Task objective:
Below are records; quote them exactly from the first line through the line that contains "RNG = np.random.default_rng(11)".

Information given:
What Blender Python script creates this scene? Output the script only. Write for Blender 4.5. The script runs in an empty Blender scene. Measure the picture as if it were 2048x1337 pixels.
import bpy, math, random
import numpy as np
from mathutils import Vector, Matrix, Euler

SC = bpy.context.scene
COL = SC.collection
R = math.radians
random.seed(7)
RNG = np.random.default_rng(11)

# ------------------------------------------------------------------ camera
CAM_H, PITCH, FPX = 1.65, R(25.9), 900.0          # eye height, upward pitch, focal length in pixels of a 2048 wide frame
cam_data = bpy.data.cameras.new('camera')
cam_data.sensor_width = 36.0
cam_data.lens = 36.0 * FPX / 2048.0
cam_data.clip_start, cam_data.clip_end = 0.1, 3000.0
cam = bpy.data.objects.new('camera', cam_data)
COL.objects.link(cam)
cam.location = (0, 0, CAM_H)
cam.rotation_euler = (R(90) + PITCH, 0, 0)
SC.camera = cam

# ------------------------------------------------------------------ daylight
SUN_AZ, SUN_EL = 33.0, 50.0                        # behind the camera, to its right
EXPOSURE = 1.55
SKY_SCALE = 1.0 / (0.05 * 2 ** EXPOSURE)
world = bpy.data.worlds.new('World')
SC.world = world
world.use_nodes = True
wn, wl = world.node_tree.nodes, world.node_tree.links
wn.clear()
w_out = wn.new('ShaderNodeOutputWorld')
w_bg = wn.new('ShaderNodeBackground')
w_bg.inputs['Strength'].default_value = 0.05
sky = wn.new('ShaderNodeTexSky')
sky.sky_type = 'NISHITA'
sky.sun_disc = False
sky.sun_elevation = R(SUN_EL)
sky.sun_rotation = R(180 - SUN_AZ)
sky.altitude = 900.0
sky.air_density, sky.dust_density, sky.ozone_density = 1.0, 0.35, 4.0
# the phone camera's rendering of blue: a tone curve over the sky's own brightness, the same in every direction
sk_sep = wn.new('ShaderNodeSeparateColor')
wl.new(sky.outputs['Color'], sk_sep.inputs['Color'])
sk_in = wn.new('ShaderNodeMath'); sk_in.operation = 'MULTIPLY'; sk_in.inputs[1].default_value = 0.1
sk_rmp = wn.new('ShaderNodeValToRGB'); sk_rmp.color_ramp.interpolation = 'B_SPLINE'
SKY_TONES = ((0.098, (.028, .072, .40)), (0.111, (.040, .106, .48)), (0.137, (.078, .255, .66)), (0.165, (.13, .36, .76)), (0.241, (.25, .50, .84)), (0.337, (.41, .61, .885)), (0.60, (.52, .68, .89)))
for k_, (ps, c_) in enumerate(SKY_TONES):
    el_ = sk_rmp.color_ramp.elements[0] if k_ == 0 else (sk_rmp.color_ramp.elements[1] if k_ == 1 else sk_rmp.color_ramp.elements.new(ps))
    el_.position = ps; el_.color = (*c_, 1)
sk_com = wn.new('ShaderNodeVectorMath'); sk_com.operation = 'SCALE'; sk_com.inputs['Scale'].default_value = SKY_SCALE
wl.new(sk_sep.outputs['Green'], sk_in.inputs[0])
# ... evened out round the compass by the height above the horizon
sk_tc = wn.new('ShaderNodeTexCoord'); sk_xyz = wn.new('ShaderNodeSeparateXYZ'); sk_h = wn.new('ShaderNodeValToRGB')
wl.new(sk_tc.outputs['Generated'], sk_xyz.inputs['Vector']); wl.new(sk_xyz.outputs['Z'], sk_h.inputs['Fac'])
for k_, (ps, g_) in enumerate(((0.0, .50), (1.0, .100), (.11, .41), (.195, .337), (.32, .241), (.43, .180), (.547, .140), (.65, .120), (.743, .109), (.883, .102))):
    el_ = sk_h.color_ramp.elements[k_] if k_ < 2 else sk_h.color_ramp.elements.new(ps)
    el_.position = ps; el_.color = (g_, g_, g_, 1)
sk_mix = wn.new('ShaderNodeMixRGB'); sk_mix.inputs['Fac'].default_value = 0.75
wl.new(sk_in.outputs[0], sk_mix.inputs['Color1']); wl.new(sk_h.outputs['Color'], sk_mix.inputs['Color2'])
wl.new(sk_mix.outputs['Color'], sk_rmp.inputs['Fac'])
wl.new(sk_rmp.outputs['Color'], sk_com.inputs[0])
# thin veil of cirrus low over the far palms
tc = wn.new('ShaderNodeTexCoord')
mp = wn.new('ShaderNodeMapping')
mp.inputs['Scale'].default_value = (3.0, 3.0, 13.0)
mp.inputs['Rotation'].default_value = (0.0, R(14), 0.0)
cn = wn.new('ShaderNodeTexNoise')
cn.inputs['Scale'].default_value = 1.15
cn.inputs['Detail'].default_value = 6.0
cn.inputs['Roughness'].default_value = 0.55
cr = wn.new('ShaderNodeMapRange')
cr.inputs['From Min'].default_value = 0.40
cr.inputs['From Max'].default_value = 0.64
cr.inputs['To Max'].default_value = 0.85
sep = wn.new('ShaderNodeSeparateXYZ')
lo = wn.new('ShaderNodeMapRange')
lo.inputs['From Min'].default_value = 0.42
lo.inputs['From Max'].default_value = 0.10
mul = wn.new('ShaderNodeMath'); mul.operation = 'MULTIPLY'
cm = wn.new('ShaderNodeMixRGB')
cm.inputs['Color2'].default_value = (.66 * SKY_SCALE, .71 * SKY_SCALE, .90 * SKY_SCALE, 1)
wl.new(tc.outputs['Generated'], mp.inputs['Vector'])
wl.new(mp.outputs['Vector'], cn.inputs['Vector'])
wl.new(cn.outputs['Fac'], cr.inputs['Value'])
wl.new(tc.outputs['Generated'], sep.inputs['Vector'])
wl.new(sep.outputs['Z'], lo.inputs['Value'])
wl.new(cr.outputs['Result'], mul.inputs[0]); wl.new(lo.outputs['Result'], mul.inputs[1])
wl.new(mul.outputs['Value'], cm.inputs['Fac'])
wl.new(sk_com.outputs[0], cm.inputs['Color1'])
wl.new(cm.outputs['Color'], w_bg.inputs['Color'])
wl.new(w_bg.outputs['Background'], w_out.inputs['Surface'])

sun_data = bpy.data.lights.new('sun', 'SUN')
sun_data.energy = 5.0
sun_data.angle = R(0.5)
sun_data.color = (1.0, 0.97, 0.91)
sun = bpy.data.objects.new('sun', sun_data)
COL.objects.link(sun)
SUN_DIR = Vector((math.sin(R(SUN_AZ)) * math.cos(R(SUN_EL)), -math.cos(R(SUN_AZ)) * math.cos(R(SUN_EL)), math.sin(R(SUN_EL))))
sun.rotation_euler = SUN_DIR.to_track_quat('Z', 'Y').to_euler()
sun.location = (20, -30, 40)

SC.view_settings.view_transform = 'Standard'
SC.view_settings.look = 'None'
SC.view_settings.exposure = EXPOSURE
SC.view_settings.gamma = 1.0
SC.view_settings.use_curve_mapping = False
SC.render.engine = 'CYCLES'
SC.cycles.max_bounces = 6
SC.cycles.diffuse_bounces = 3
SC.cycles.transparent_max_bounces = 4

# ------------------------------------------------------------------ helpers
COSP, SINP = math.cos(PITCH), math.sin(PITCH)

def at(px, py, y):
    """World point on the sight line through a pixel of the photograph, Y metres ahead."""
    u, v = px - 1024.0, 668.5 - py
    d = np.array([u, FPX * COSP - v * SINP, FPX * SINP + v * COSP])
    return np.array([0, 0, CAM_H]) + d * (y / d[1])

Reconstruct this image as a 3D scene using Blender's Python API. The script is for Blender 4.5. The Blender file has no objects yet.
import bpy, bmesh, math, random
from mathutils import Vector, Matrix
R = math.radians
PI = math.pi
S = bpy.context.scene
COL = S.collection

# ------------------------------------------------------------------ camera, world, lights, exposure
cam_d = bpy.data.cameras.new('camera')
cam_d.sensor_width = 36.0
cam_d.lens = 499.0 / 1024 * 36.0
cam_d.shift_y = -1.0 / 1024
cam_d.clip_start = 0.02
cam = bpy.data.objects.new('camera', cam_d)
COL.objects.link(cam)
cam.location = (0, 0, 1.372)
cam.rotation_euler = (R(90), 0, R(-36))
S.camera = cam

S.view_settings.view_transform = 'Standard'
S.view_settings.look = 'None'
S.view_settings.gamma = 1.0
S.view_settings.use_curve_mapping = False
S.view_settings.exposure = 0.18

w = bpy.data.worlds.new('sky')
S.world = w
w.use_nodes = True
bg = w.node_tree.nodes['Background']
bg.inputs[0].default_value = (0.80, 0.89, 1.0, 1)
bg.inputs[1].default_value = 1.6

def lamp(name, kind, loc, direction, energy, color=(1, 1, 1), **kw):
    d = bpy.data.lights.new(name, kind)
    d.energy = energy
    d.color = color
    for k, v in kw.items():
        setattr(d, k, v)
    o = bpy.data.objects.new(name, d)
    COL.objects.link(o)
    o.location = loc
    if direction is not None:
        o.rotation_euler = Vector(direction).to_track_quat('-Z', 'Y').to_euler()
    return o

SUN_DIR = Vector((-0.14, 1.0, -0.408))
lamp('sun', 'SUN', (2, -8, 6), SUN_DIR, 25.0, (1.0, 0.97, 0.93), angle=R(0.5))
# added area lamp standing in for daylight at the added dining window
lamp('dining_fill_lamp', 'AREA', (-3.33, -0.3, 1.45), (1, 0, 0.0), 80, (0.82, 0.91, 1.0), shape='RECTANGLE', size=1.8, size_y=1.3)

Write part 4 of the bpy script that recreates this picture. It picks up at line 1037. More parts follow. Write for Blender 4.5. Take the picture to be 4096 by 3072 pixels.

Written answer:
What Blender Python script creates this scene? Output the script only. Write for Blender 4.5. The script runs in an empty Blender scene. Measure the picture as if it were 2048x1337 pixels.
import bpy, math, random
import numpy as np
from mathutils import Vector, Matrix, Euler

SC = bpy.context.scene
COL = SC.collection
R = math.radians
random.seed(7)
RNG = np.random.default_rng(11)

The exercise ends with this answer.